A US federal jury has just found media companies Agence France-Presse and Getty Images guilty of wilful violation of the Copyright Act by lifting photos of the 2010 Haiti earthquake from the Twitter account of Haitian photojournalist Daniel Morel, and awarded him $1.2 million in damages. The case hinged on the question of actual wilful appropriation of the images, by copying and redistributing rather than just retweeting the independent content.

According to the Reuters article on the case, AFP picked Morel’s pictures out of the Twitter stream from another user account and passed them to Getty, which then redistributed them to clients. Some of the users of the photos, including the Washington Post, ABC, CBS and CNN, settled with Morel and his legal team out of court prior to today’s verdict – probably just as well, given that the jury finally decided to grant him the maximum possible amount of damages under the U.S. Copyright Act.

Interestingly, it was AFP itself that filed the suit in the first place in 2010, according to the Reuters coverage, seeking a formal acknowledgment from Morel that it had not impinged on his copyrights. AFP also tried to argue in court that it had innocently used the photos by mistake, thinking they were for general distribution, as well as that Twitter’s terms of service allowed free use of the pictures. The court evidently didn’t agree. The presiding judge, District Judge Alison Nathan, ruled in January that AFP and Getty were liable: the jury simply had to reach a verdict on the appropriate damages – and what a verdict.

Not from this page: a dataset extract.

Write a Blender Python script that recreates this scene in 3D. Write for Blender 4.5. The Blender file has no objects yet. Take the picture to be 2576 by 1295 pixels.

Twitter users, photographers, writers and independent creators of all kinds can breathe a little easier following this verdict: using social media does not mean that Big Media has a right to step in and turn a quick buck from your work. It also should reassure more conservative creatives that rights protection and authorial protection does seem to be making the transition to the new media era successfully, without big-stick DRM and other draconian measures. AFP and Getty, meanwhile, have little reason to be happy, but then they can’t wear their suit and eat it.